** start Data lines **
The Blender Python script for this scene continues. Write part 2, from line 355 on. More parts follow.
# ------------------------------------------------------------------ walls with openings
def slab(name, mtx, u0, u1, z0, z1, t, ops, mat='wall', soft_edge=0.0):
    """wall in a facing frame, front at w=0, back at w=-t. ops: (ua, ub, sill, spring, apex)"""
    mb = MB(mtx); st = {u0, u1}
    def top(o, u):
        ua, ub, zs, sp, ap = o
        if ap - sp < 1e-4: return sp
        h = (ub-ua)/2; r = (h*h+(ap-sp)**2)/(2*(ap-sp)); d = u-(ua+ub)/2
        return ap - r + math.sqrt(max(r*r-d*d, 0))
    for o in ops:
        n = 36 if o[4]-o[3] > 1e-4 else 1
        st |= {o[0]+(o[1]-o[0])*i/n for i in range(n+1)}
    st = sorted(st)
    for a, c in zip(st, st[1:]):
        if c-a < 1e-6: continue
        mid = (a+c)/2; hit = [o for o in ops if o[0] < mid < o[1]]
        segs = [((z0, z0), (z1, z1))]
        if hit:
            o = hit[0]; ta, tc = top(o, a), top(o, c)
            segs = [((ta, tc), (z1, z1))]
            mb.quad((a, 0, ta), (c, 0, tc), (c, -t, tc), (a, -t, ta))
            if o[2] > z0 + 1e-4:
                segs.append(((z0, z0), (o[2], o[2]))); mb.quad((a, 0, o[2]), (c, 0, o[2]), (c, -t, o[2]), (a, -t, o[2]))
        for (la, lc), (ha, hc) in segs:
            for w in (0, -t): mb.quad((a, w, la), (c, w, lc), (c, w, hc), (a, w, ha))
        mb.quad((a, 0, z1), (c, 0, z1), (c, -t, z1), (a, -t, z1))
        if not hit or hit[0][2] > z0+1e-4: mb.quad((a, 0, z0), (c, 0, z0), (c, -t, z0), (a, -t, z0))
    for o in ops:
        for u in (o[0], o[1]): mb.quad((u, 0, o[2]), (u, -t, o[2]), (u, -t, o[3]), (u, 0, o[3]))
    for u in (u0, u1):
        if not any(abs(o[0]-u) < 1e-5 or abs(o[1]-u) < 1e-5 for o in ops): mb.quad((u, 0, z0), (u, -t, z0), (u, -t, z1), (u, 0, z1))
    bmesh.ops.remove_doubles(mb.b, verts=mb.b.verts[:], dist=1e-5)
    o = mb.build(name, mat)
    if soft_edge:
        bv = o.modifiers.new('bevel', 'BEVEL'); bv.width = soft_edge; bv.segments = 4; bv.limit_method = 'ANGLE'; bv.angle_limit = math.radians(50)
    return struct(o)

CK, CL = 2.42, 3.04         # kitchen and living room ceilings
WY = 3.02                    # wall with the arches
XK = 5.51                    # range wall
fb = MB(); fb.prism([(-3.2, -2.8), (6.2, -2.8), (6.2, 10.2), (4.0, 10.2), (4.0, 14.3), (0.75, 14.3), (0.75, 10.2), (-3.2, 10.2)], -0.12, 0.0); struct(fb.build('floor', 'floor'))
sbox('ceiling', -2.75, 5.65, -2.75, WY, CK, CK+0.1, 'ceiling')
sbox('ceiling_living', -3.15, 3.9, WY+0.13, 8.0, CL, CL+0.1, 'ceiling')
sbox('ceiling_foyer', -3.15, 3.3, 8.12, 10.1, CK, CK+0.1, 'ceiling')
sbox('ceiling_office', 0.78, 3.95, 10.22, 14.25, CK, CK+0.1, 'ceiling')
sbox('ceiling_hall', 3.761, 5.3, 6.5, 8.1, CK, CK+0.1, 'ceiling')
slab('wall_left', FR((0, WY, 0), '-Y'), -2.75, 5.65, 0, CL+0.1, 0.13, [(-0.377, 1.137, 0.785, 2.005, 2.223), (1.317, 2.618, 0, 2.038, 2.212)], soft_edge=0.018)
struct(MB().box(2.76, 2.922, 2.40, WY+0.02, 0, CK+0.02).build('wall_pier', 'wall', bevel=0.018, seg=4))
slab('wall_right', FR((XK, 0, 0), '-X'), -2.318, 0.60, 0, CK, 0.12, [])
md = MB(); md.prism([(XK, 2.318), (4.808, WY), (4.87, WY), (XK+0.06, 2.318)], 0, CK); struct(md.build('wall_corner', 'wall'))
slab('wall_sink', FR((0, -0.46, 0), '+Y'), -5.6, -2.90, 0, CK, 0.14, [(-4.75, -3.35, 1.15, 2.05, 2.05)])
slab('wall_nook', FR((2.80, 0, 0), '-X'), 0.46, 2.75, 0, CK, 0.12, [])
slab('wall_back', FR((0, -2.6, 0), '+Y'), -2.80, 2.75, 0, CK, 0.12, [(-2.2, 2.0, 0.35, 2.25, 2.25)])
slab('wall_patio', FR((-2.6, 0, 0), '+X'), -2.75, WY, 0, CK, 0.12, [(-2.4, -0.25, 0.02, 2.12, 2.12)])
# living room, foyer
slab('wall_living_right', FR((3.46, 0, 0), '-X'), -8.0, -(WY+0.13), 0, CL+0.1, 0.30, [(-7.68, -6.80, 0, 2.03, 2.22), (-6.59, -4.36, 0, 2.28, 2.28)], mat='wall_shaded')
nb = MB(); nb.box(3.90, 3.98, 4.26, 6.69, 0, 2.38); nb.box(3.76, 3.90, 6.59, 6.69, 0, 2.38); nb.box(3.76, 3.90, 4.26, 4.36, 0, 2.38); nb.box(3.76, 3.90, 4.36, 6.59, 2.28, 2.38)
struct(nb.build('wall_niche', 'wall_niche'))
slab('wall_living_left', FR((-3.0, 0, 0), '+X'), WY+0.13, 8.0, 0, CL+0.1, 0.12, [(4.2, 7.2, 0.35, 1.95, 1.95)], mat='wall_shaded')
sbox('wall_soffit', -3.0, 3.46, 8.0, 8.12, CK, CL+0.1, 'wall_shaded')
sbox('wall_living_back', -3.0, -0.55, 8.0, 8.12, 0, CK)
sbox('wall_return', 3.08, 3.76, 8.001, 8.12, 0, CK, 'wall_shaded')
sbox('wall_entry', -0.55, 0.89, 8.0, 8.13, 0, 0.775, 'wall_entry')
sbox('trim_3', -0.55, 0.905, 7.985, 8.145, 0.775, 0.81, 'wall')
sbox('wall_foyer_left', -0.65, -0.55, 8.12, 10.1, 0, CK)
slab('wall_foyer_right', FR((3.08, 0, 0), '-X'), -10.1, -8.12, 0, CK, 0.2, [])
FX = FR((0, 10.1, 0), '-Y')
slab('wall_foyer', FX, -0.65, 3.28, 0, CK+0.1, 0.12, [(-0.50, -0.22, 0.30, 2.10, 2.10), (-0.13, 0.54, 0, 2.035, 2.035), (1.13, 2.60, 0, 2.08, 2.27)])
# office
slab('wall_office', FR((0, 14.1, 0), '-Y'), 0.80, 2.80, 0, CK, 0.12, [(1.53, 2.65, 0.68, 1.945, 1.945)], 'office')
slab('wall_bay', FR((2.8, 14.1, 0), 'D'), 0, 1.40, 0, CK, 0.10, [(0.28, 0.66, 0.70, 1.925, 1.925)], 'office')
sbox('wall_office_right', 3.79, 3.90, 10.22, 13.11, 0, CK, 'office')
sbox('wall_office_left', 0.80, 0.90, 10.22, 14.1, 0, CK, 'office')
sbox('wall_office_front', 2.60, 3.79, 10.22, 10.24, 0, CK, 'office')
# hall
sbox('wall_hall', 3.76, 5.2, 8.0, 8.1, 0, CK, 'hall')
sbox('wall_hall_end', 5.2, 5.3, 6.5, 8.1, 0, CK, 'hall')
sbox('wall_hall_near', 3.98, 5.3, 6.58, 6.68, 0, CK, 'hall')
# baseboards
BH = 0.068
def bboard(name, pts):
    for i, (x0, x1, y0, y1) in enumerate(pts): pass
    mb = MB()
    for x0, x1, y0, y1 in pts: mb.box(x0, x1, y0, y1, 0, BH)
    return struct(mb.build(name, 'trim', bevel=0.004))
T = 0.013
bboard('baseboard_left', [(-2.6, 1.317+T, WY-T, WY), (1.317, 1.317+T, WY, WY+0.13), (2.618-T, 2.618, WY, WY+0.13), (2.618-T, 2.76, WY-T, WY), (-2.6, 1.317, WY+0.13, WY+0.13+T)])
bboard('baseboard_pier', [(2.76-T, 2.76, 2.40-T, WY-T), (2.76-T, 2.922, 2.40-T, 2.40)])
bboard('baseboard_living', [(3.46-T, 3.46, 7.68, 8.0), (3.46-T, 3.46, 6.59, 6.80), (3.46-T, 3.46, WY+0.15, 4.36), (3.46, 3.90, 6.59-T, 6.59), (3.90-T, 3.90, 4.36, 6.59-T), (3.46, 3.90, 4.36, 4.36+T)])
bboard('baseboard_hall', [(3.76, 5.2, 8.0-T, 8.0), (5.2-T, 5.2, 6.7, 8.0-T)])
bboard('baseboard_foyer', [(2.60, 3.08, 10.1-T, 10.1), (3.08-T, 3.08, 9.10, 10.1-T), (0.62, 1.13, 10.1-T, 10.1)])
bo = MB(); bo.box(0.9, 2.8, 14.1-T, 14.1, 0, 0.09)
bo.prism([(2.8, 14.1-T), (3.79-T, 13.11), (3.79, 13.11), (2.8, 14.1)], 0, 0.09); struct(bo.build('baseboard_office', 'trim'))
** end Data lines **
Exercise task.
Starting with the first line of the data above, copy each line exactly until you reach the line with "return struct(o)"; include that line as well.

Task output.
The Blender Python script for this scene continues. Write part 2, from line 355 on. More parts follow.
# ------------------------------------------------------------------ walls with openings
def slab(name, mtx, u0, u1, z0, z1, t, ops, mat='wall', soft_edge=0.0):
    """wall in a facing frame, front at w=0, back at w=-t. ops: (ua, ub, sill, spring, apex)"""
    mb = MB(mtx); st = {u0, u1}
    def top(o, u):
        ua, ub, zs, sp, ap = o
        if ap - sp < 1e-4: return sp
        h = (ub-ua)/2; r = (h*h+(ap-sp)**2)/(2*(ap-sp)); d = u-(ua+ub)/2
        return ap - r + math.sqrt(max(r*r-d*d, 0))
    for o in ops:
        n = 36 if o[4]-o[3] > 1e-4 else 1
        st |= {o[0]+(o[1]-o[0])*i/n for i in range(n+1)}
    st = sorted(st)
    for a, c in zip(st, st[1:]):
        if c-a < 1e-6: continue
        mid = (a+c)/2; hit = [o for o in ops if o[0] < mid < o[1]]
        segs = [((z0, z0), (z1, z1))]
        if hit:
            o = hit[0]; ta, tc = top(o, a), top(o, c)
            segs = [((ta, tc), (z1, z1))]
            mb.quad((a, 0, ta), (c, 0, tc), (c, -t, tc), (a, -t, ta))
            if o[2] > z0 + 1e-4:
                segs.append(((z0, z0), (o[2], o[2]))); mb.quad((a, 0, o[2]), (c, 0, o[2]), (c, -t, o[2]), (a, -t, o[2]))
        for (la, lc), (ha, hc) in segs:
            for w in (0, -t): mb.quad((a, w, la), (c, w, lc), (c, w, hc), (a, w, ha))
        mb.quad((a, 0, z1), (c, 0, z1), (c, -t, z1), (a, -t, z1))
        if not hit or hit[0][2] > z0+1e-4: mb.quad((a, 0, z0), (c, 0, z0), (c, -t, z0), (a, -t, z0))
    for o in ops:
        for u in (o[0], o[1]): mb.quad((u, 0, o[2]), (u, -t, o[2]), (u, -t, o[3]), (u, 0, o[3]))
    for u in (u0, u1):
        if not any(abs(o[0]-u) < 1e-5 or abs(o[1]-u) < 1e-5 for o in ops): mb.quad((u, 0, z0), (u, -t, z0), (u, -t, z1), (u, 0, z1))
    bmesh.ops.remove_doubles(mb.b, verts=mb.b.verts[:], dist=1e-5)
    o = mb.build(name, mat)
    if soft_edge:
        bv = o.modifiers.new('bevel', 'BEVEL'); bv.width = soft_edge; bv.segments = 4; bv.limit_method = 'ANGLE'; bv.angle_limit = math.radians(50)
    return struct(o)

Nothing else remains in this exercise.